Nell’opera settecentesca, il ruolo del padre dispotico spettava di norma al tenore. Nel rilevarlo, Juan Sancho è l’unica deriva dello spettacolo: la sua voce ha smilzo spessore di grazia in tessitura baritonaleggiante e pochezza di risorse naturali e tecniche, il tutto aggravato da un iperrealismo attoriale che sostituisce troppo spesso la volgarità del parlato e dell’urlato allo studio della frase cantata. Ben più interessante, per stile, timbro e tecnica, risulta al confronto Martin Mitterrutzner nella parte tenorile e comprimaria di Fulvio. Anch’egli spartisce però, con tutto il resto della compagnia, una fonetica italiana ai limiti dell’inaccettabile, sbilanciando lo scambievole rapporto e sostegno tra parola, gesto e musica verso le sole ultime due.
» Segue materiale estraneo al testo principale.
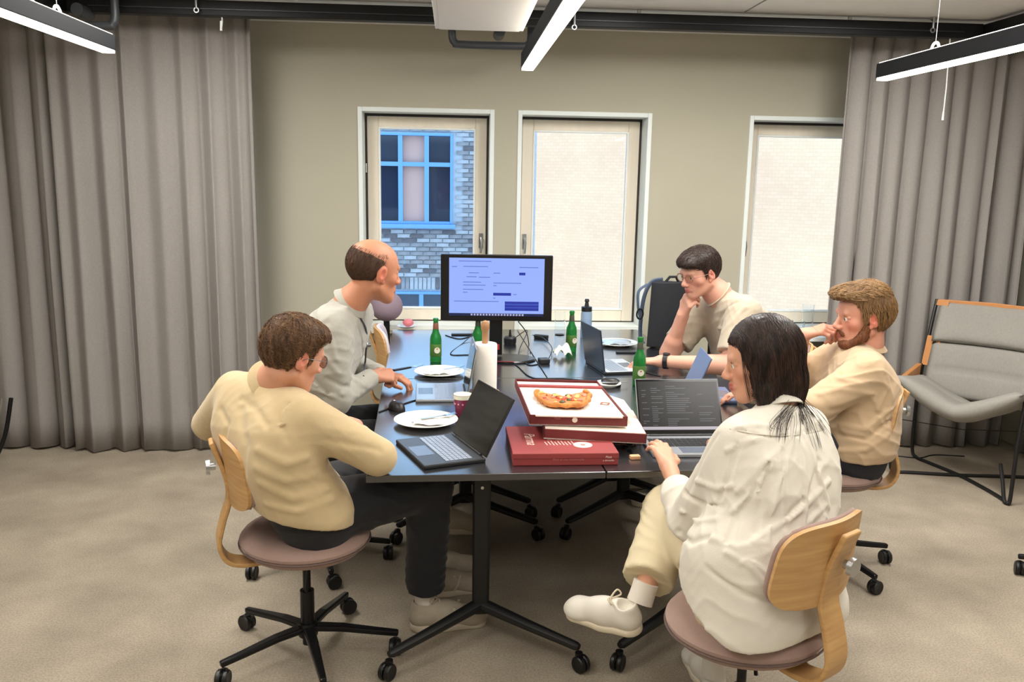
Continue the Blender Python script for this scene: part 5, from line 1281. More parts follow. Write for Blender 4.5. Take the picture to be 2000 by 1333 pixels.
def sock(t, base, a, b, r1, r2, m=m_socks):
    B_ = Vector(base); a = Vector(a)-B_; b = Vector(b)-B_
    return MB().tube([a, a.lerp(b, .33), a.lerp(b, .66), b], [r1, r1*.98, r2*.97, r2], 20).build('sock', m, t, smooth=True)
V3 = Vector
# ------------------------------------------------------------ woman in the white blouse
base = (.87, 2.30, 0)
hipc = V3((.86, 2.27, .565))
Jw = dict(hip=hipc, hiplat=(.85, .50, 0), LS=V3((.80, 2.30, .985)), RS=V3((1.075, 2.50, .965)), neck=V3((.955, 2.425, 1.065)),
          LE=at(1345, 1022, 2.47), LW=on(1306, 912, .760), RE=V3((1.12, 2.74, .76)), RW=V3((1.03, 2.93, .785)),
          LK=V3((.735, 2.74, .60)), LA=at(1256, 1160, 2.50), RK=V3((.98, 2.66, .54)), RA=V3((.875, 2.62, .10)), front=(-.55, .83, 0))
skin_w = skin_mat('skin_woman', (212, 158, 130), (178, 92, 88), (214, 128, 104))
m_blouse = mat('blouse_white', (230, 224, 210), .8, spec=.25, vary=.03, vscale=30, bump=.2, bscale=260, sheen=.15)
translucent(m_blouse, .10, (240, 234, 220))
wf = [([(1545, 850), (1500, 900), (1440, 960)], .008, 0.0121), ([(1548, 855), (1520, 950), (1500, 1060)], .008, 0.0108), ([(1560, 860), (1575, 950), (1570, 1050)], .008, 0.0121),
      ([(1570, 850), (1600, 930), (1618, 990)], .0075, 0.0135), ([(1540, 845), (1470, 860), (1420, 880)], .0075, 0.0108), ([(1530, 840), (1480, 830), (1440, 835)], .008, 0.0081),
      ([(1620, 940), (1560, 1000), (1470, 1060)], .0075, 0.0135), ([(1615, 985), (1540, 1060), (1450, 1100)], .0075, 0.0108), ([(1480, 950), (1440, 1010), (1420, 1060)], .0075, -0.0121),
      ([(1555, 845), (1600, 820)], .008, 0.0095), ([(1400, 850), (1370, 900), (1345, 960)], .0075, -0.0081), ([(1440, 870), (1425, 930), (1400, 985)], .0075, -0.0108),
      ([(1470, 1100), (1520, 1140), (1560, 1150)], .0075, 0.0095), ([(1380, 1110), (1450, 1160), (1520, 1180)], .008, -0.0081), ([(1500, 900), (1490, 980), (1475, 1040)], .0075, -0.0108),
      ([(1360, 940), (1400, 955), (1430, 950)], .008, 0.0108), ([(1335, 960), (1370, 985), (1410, 990)], .008, -0.0108), ([(1330, 1000), (1365, 1020), (1400, 1015)], .0075, 0.0121), ([(1325, 1040), (1350, 1060), (1385, 1050)], .008, -0.0108),
      ([(1440, 840), (1500, 855), (1548, 850)], .004, -0.0054), ([(1575, 848), (1615, 838)], .004, -0.0054), ([(1610, 1010), (1590, 1080), (1540, 1140)], .009, 0.0108), ([(1600, 900), (1585, 960), (1540, 1010)], .008, -0.0095), ([(1510, 900), (1475, 960), (1430, 1000)], .007, 0.0095), ([(1530, 880), (1530, 960), (1535, 1030)], .007, -0.0081), ([(1420, 1080), (1470, 1110), (1500, 1150)], .008, 0.0081), ([(1385, 1050), (1440, 1070), (1490, 1060)], .008, 0.0095)]
def w_shirt(S):
    # long blouse: drapes over the hips and the seat
    S.slab((hipc+V3((.01, -.01, .10)), nrm(Jw['hiplat']), .10, .150), (hipc+V3((.03, -.045, -.06)), nrm(Jw['hiplat']), .115, .150), .05)
    for i, f in enumerate((.62, .9)):      # billowing rolled sleeve
        c = Jw['LE'].lerp(Jw['LW'], f*.5); S.ell(c, (.062-.006*i, .062-.006*i, .058), .03)
    S.ell(Jw['LE']+V3((.012, -.01, -.01)), (.066, .07, .066), .03)
spec_w = dict(J=Jw, base=base, label='woman with long dark hair in a loose white blouse, typing with crossed legs', head=at(1486, 705, 2.47), F=(-.93, .26, -.20), up=(-.10, .05, 1), hs=1.03, fem=True, g=.93, nk=.82,
    hands=dict(L=((-.08, .84, .36), (.12, -.40, .9), [.34, .28, .30, .40]), R=((-.5, .85, -.05), (0, 0, 1), .4)), hand_s=1.02, fine=dict(L=True, R=False), farm=dict(L=.75),
    skin=skin_w, cloth=m_blouse, shirt_name='blouse', ease=.024, sleeve_r=(.072, .072, .062, .050), cuff=dict(L=.50, R=.85), folds=wf, wrinkle=.004, wdirs=[((.3,.2,.9),34,.004),((.8,-.4,.5),42,.003),((-.6,.5,.6),80,.0015)], seed=3, shirt_extra=w_shirt, shirt_long=True, res=.0048, neckcut=.0,
    hem2=(V3((0, 0, .497)), (0, 0, -1)), hem=(hipc+V3((.0, -.17, -.105)), (-.40, .34, -1)), drop=.1, trousers=mat('trousers_cream', (214, 200, 166), .85, bump=.15, bscale=300), leg_r=(.100, .098, .088), leg_cut=dict(L=.86, R=.86), fold_dummy=0,
    face=lambda t, hd, b: eyes_brows(t, hd, b, mat('brow_dark', (40, 28, 24), .6)))
t, hd, body, shirt, Sw, Dw, lvw = person(spec_w)
spec = spec_w
band('blouse_collar', Jw['neck'].lerp(hd.w(0, -.03, -.06), .12), V3(hd.w(0, -.03, -.06))-Jw['neck'], (1, 0, 0), .058, .055, .040, .004, m_blouse, t, base, flare=-.35)
yk = [Sw.march((0, 0, CAMH), ray(x, y)) for x, y in ((1425, 838), (1460, 846), (1500, 851), (1540, 852), (1575, 848), (1608, 840))]; yk = [q-V3(base) for q in yk if q is not None]
if len(yk) > 2: MB().tube(bez(yk, 4), .0016, 5).build('yoke_seam', mat('seam_cream', (200, 192, 176), .9), t, smooth=True)
m_cuffw = m_blouse
cf = Jw['LE'].lerp(Jw['LW'], .50); band('blouse_cuff', cf, Jw['LW']-Jw['LE'], (0, 0, 1), .055, .052, .055, .005, m_cuffw, t, base)
sock(t, base, Jw['LA']+V3((.012, .015, .030)), Jw['LA']+V3((-.01, -.0, -.03)), .040, .041)
sock(t, base, Jw['RA']+V3((0, 0, .06)), Jw['RA']+V3((0, -.0, -.03)), .036, .038)
he, to = at(1250, 1236, 2.47), at(1136, 1205, 2.60)
shoe(t, base, Jw['LA'], he, he+(to-he).normalized()*.265, (-.30, -.10, 1), '', m_shoew, m_solew, 1.0)
rh = on(1376, 1330, .02); shoe(t, base, Jw['RA'], V3((.885, 2.60, .0)), V3((.86, 2.85, .0)), (0, 0, 1), '', m_shoew, m_solew, 1.0)
# hair: cap, long fall behind and a lock in front of the shoulder
hm = hair_mat('hair_dark', (52, 38, 34), (24, 17, 16), .42); hm2 = hair_mat('hair_dark_strand', (74, 56, 48), (34, 25, 22), .4)
LW_ = [(-.14, -.30), (-.02, -.30), (.006, -.22), (.03, -.12), (.040, -.02), (.050, .035), (.065, .062), (.11, .075)]
def w_extra(H, hd):
    w = hd.w; q = hd.s
    H.cone(w(0, -.040, .02), w(0, -.052, -.07), .080*q, .066*q, .03); H.cone(w(0, -.052, -.07), w(0, -.068, -.150), .066*q, .030*q, .03)
    H.cone(w(-.048, -.01, .01), w(-.058, .005, -.08), .040*q, .034*q, .03); H.cone(w(-.058, .005, -.08), w(-.052, .020, -.16), .034*q, .012*q, .02)
    H.cone(w(.048, -.01, .01), w(.052, -.015, -.08), .040*q, .032*q, .03); H.cone(w(.052, -.015, -.08), w(.03, -.04, -.14), .032*q, .020*q, .02)
    H.ell(w(0, -.015, .05), (.080*q, .095*q, .082*q), .02, '+', hd.M)
Hw, oh = hair_cap('hair', t, hd, base, hm, LW_, w_extra, grow=(.008, .008, .010), groove=.0010, res=.003)
def fl_w(l):
    d = np.stack([l[:, 0]*.9, (l[:, 1]-.01)*.15-.25*(l[:, 2] > .04), -np.ones(len(l))*1.2], 1); top = (l[:, 2] > .085)[:, None]
    d = np.where(top, np.stack([np.sign(l[:, 0])*1.0, (l[:, 1])*.6-.2, -.3*np.ones(len(l))], 1), d); return d.astype(f4)
add_strands('hair_strands', oh, hd, Hw, base, hm2, lambda l: l[:, 2] > -.12, fl_w, 1500, 4, .12, steps=9, r=.0008, lift=.0012)
rs = np.random.RandomState(8); paths = []
def lock(pts, n, sp0, sp1, Y0):
    P0 = [at(x, y, Y0+dy) for x, y, dy in pts]; P0 = np.array([list(q) for q in bez(P0, 4)]); k = len(P0)
    for _ in range(n):
        o0 = rs.randn(3)*sp0; o1 = rs.randn(3)*sp1; tt = np.linspace(0, 1, k)[:, None]; wv = np.sin(tt*6+rs.rand()*6)*.003*tt
        paths.append(P0+o0*(1-tt)+o1*tt+wv)
    return
def surf(pts, n, sp0, sp1):         # lock lying on the blouse, rooted in the fall of hair
    P0 = [hd.w(random.uniform(-.03, .03), -.085, -.07), hd.w(random.uniform(-.03, .03), -.088, -.115)]
    for x, y in pts:
        q = Sw.march((0, 0, CAMH), ray(x, y)); 
        if q is not None and q.y < 2.75: P0.append(q-ray(x, y).normalized()*(.016 if len(P0) == 2 else .007))
    if len(P0) < 2: return
    P0 = np.array([list(q) for q in bez(P0, 5)]); k = len(P0); idx = np.linspace(0, k-1, 13); P1 = np.stack([np.interp(idx, np.arange(k), P0[:, c]) for c in range(3)], 1)
    for _ in range(n):
        tt = np.linspace(0, 1, 13)[:, None]; paths2.append(P1+rs.randn(3)*sp0*(1-tt)+rs.randn(3)*sp1*tt+np.sin(tt*5+rs.rand()*6)*.002)
paths2 = []
for pts, n in (([(1534, 772), (1526, 815), (1517, 860)], 14), ([(1545, 772), (1538, 820), (1532, 862)], 10), ([(1555, 772), (1566, 805), (1578, 840)], 18), ([(1562, 772), (1590, 810), (1618, 850)], 14),
               ([(1572, 775), (1596, 772), (1608, 790)], 10), ([(1528, 772), (1512, 830), (1512, 845)], 8), ([(1560, 785), (1584, 830), (1600, 880)], 8), ([(1550, 790), (1556, 830), (1552, 870)], 6)):
    surf(pts, int(n*1.2), .009, .008)
if paths2:
    V, F_ = tubes(np.array(paths2), .00055); o = np_mesh('loose_locks', V, F_, hm, t, base); o['kind'] = 'stuff'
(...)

Sul podio della propria orchestra di strumenti originali “Il Pomo d’Oro”, Riccardo Minasi si conferma come il più entusiasta giovane direttore italiano per il repertorio a cavaliere tra il secondo Seicento e il primo Settecento. Rispetto al cd, inciso in febbraio e marzo 2014, si nota con piacere il labor limæ sulla sua lettura: ciò che là suonava eccessivo è qui moderato, e ciò che là suonava scialbo è qui rinvigorito. Violinista da paura, egli dirige impugnando lo strumento e trascinando in primo luogo gli archi in fraseggi mobili, vividi, generosi, spediti verso un preciso segno retorico. Tagli alla partitura per circa un’ora di musica su quasi quattro totali, con recitativi drasticamente scorciati ma mano leggera sulle arie: tre cadono per intero ma nessuna perde il da capo; bicchiere mezzo pieno anche nei difetti. Uno spettacoli tra i più rilevanti della corrente stagione artistica.